Too many broomsticks 

Rumsfeld admits secret detention of suspect in Iraq Either Bush fires this man, or he is, in effect, saying that making people "disappear" is OK with him.
How many other people have been disappeared this way? Didn't America used to condemn governments who acted like this?
But it does bring to mind the image of Mickey Mouse as the magician's apprentice -- America watching in despair as Rumsfeld and the Pentagon shatter more and more broomsticks in Iraq, each one springing to life again to march against the American occupation, resulting in more and more bombings and attacks, drowning competely the neocon dream of a pro-US democracy.

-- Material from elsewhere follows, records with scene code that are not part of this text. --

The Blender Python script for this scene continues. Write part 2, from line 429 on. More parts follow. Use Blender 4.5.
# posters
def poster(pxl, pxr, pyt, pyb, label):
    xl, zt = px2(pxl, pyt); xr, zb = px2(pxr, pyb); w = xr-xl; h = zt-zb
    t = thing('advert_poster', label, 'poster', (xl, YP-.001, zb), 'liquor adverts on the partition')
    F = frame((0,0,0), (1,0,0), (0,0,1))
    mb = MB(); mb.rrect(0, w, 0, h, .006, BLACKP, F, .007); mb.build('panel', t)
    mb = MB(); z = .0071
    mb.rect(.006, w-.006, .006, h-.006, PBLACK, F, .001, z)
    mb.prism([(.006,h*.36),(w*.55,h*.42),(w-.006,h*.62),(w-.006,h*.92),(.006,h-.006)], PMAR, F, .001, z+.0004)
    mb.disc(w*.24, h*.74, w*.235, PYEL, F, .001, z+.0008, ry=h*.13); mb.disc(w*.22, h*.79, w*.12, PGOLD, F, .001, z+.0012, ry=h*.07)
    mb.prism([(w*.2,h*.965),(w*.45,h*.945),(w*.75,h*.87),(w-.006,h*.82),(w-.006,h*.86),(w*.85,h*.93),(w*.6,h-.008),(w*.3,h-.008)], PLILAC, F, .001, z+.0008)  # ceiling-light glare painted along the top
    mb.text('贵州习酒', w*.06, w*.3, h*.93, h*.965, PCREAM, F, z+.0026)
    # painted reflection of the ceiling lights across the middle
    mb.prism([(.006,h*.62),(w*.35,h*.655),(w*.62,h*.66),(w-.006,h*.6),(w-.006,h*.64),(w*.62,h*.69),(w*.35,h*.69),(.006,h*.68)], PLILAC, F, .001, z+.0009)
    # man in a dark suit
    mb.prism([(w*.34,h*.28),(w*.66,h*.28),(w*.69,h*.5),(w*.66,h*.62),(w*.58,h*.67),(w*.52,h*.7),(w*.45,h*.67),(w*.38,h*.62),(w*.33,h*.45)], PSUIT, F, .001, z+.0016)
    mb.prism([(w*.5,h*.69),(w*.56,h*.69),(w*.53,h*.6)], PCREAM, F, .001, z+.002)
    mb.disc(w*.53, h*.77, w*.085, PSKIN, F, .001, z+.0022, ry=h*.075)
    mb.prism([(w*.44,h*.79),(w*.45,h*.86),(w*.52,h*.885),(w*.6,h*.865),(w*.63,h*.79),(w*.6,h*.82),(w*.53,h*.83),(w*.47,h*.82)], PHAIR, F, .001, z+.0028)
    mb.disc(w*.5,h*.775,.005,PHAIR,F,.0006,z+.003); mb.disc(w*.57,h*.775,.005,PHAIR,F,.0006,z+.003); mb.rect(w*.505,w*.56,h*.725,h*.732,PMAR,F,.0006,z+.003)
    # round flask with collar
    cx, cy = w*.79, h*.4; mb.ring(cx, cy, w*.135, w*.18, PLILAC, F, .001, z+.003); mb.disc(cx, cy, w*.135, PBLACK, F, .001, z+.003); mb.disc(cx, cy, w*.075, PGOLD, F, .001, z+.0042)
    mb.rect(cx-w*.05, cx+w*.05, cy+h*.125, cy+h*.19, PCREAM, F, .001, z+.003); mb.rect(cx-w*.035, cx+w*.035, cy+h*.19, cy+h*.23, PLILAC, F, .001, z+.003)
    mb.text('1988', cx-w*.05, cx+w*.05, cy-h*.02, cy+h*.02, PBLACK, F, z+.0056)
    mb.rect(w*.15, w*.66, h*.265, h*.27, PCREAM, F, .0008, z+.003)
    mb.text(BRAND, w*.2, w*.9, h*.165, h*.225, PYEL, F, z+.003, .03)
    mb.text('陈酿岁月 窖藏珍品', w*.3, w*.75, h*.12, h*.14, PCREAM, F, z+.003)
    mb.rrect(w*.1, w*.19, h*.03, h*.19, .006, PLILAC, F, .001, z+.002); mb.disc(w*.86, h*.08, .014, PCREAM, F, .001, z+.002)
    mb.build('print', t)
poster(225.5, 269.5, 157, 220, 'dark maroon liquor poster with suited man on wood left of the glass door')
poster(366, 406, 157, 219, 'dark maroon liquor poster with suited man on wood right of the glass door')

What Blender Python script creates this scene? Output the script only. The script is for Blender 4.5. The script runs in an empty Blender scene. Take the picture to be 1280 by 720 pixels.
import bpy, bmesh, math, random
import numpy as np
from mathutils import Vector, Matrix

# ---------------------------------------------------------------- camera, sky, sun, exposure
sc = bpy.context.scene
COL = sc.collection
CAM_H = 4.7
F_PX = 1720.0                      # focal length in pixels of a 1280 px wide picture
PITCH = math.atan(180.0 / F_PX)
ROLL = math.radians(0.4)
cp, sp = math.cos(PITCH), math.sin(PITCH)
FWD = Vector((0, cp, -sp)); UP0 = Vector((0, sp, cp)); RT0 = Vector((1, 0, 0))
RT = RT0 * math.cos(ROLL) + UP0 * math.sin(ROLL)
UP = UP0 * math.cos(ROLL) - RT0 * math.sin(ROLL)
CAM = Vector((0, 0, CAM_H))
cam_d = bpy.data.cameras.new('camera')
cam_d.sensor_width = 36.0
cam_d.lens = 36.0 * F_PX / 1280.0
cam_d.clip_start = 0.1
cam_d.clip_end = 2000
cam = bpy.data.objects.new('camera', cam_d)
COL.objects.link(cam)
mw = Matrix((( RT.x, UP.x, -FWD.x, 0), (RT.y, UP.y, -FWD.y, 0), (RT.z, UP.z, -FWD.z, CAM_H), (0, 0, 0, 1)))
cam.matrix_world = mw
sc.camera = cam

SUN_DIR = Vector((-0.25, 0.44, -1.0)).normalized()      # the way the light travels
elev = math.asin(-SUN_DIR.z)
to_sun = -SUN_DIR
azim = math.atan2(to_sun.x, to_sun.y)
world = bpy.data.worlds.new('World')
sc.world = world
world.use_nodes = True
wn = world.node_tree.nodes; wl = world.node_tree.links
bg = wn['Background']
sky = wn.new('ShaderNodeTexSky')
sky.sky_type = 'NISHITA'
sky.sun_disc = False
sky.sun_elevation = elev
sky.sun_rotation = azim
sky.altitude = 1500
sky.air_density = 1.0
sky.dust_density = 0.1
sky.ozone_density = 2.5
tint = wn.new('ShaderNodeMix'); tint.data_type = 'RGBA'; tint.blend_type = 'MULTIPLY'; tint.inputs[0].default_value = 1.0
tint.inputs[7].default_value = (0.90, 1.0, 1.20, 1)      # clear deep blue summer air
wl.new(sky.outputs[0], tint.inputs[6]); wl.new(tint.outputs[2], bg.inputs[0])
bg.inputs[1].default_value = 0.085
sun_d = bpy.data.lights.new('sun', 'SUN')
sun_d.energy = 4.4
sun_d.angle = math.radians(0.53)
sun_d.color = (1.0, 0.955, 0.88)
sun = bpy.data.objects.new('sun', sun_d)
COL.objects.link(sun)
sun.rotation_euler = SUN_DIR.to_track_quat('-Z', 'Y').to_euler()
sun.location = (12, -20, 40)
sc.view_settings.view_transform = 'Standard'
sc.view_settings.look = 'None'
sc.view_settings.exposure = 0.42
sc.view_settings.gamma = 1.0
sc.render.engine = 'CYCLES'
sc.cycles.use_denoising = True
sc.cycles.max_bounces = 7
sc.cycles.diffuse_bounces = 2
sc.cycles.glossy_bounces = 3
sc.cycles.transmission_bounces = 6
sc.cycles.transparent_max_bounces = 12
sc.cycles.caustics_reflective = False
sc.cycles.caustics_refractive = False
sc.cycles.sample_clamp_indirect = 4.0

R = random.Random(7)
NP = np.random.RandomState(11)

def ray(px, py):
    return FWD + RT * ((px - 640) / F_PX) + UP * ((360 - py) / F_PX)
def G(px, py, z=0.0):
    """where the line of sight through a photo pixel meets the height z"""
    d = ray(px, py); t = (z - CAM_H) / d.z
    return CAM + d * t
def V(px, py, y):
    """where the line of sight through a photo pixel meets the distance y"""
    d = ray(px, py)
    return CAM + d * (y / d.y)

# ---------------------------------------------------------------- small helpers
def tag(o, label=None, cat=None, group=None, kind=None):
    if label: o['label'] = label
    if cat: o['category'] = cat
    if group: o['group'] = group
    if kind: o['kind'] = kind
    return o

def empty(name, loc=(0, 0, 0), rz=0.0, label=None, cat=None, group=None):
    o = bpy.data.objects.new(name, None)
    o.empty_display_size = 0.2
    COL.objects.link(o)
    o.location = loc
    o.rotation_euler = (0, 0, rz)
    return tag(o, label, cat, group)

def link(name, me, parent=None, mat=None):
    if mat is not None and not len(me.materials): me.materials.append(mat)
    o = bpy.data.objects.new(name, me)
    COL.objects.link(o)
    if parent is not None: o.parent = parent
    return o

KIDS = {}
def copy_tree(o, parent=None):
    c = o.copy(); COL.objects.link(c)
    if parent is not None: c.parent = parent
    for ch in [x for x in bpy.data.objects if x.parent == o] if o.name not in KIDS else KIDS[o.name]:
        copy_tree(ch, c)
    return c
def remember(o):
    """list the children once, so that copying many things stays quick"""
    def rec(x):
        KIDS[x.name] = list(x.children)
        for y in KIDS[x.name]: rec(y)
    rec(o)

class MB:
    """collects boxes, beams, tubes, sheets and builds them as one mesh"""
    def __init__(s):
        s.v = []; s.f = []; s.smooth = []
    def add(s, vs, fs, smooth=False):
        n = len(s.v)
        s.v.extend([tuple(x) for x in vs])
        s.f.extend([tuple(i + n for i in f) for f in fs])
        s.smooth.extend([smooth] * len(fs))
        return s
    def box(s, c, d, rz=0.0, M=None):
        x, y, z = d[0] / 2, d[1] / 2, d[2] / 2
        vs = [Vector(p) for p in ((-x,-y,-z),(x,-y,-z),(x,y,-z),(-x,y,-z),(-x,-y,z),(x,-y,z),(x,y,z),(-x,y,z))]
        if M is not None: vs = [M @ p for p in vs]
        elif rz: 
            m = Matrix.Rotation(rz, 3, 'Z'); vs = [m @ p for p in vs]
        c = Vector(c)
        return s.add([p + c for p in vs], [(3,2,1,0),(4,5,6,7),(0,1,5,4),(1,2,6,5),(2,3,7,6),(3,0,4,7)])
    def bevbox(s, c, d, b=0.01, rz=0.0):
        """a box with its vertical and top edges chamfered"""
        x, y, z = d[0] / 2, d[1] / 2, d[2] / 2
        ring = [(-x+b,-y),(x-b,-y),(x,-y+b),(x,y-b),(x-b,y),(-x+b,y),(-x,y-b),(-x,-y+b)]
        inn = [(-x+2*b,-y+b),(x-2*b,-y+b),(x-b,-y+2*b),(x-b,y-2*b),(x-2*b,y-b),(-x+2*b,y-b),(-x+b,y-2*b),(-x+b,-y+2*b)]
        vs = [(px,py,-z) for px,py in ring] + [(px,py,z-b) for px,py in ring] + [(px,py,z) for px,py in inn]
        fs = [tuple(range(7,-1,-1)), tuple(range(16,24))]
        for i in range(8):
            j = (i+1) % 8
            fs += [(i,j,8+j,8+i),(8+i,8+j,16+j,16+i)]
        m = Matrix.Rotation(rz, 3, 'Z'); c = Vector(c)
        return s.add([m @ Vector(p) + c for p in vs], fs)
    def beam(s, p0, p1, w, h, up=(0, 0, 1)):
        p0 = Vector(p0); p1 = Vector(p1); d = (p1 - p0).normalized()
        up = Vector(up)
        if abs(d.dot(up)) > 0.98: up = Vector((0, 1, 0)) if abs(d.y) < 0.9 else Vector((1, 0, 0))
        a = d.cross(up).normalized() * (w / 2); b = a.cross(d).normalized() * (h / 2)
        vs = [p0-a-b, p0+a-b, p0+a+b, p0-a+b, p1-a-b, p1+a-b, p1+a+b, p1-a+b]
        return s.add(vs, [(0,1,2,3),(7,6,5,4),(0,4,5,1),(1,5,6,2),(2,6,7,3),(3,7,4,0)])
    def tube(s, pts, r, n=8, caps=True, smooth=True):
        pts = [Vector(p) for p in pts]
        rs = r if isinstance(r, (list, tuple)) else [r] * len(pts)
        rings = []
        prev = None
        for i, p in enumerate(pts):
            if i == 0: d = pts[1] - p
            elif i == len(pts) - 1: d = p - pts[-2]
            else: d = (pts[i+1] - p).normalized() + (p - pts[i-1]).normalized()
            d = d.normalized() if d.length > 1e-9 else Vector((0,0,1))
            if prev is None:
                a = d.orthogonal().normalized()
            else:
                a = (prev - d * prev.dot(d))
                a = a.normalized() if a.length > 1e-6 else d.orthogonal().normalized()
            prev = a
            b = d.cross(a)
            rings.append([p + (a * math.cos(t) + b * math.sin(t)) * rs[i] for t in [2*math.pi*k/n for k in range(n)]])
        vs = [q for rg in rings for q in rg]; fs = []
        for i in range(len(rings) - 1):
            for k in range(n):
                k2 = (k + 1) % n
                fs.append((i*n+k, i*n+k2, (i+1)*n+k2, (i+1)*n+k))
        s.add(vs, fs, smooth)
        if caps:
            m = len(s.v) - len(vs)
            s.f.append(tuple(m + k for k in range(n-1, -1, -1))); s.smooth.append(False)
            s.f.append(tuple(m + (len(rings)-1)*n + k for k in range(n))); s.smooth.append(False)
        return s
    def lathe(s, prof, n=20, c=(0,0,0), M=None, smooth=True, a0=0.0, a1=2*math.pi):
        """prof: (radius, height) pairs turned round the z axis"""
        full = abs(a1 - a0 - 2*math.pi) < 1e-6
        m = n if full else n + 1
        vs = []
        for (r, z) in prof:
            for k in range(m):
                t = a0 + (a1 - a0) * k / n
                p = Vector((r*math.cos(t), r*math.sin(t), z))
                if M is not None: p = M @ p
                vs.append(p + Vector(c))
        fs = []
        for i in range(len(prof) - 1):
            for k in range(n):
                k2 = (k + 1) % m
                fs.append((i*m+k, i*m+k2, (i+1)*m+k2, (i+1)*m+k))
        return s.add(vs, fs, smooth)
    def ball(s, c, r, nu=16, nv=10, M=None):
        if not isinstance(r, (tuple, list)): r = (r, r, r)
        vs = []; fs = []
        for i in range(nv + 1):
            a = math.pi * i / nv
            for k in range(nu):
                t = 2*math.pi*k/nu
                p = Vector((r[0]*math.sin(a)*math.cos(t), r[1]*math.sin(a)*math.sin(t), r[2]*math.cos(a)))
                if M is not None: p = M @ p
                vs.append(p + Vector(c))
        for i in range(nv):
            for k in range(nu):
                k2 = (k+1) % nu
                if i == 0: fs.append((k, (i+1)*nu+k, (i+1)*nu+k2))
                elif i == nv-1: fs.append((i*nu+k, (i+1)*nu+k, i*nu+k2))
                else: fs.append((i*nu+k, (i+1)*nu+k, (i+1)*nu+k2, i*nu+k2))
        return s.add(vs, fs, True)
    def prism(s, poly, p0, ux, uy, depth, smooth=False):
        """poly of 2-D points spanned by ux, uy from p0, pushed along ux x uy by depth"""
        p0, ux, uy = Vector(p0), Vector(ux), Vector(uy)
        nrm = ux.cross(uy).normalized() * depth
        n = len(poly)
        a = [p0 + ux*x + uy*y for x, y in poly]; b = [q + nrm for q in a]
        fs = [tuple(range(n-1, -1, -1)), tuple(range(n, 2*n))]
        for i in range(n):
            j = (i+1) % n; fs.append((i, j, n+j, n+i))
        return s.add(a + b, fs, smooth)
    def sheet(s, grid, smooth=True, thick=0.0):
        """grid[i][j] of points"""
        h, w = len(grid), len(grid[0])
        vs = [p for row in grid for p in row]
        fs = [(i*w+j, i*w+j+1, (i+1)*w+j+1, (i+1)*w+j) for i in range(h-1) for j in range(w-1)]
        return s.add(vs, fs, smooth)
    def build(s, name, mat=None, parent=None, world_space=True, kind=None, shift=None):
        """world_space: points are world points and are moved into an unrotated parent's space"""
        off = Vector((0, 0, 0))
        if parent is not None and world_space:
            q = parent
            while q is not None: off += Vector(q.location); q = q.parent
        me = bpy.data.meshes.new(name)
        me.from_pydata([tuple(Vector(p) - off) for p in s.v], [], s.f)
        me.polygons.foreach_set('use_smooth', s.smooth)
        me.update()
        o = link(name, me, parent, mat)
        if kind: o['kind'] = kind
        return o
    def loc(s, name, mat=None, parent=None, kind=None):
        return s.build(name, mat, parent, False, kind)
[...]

And meanwhile the broomsticks are multiplying at home too, with Bush and Cheney clinging vainly to the one shred of justification they have left for this mess, the belief they instilled in 60 per cent of Americans that Saddam had something to do with 9.11. As the New York Times says:
Of all the ways Mr. Bush persuaded Americans to back the invasion of Iraq last year, the most plainly dishonest was his effort to link his war of choice with the battle against terrorists worldwide . . . the Bush administration convinced a substantial majority of Americans before the war that Saddam Hussein was somehow linked to 9/11 . . . the claim has crept back into view as the president has made the war on terror a centerpiece of his re-election campaign. . . . There are two unpleasant alternatives: either Mr. Bush knew he was not telling the truth, or he has a capacity for politically motivated self-deception that is terrifying in the post-9/11 world.
Sometimes there are just too many broomsticks broken.